A tall stack of buttermilk pancakes

DFW franchise owners Mark Bailey and Jonathan Seyoum

DFW franchise owners Mark Bailey and Jonathan Seyoum

Original Pancake House is on a growth spurt, branching out to Las Colinas next month (510 LBJ Freeway, in the former Carrino’s space) followed by Hulen Mall in Fort Worth and a OPH in San Antonio or El Paso next year, DFW franchisor Mark Bailey told the Hatch at a hosted brunch at the 27-year-old Original Pancake House on Midway Road in Dallas last weekend.

“I’ve always been a big fan of Original Pancake House,” Bailey said. “I was the contractor and architect on this store, then I became a customer and then decided to buy it from the original owners” fifteen years ago.

“We make pretty much everything from scratch every morning,” Bailey told me as I dug into OPH’s buttered caramel apple pancake and a coffee-maple-banana crepe topped with pecans.  “The pancake batter takes 5 days to make” since their yeasty, sourdough base takes four days to rise, Bailey said. “And our whipped cream doesn’t come out of a can. We only serve fresh squeezed orange juice and fresh squeezed grapefruit juice. Our coffee is a custom blend roasted just for us.”

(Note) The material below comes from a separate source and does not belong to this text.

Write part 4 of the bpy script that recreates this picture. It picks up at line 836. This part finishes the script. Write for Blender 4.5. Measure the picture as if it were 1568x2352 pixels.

When the pumpkin pancakes return to Dallas-area OPH’s on September 23, they’ll join a breakfast lineup that Bailey says utilizes more than 9,000 eggs per store each week.

“Our core customer is everybody from every walk of life,” Bailey told me. “In 2008, when most restaurants were taking a dive, our sales went up 3%.” No wonder each of the Dallas area OPH’s generates roughly $38,000 in sales each week, a figure OPH’s chef told me didn’t surprise her a bit. “We stay very busy,” she admitted.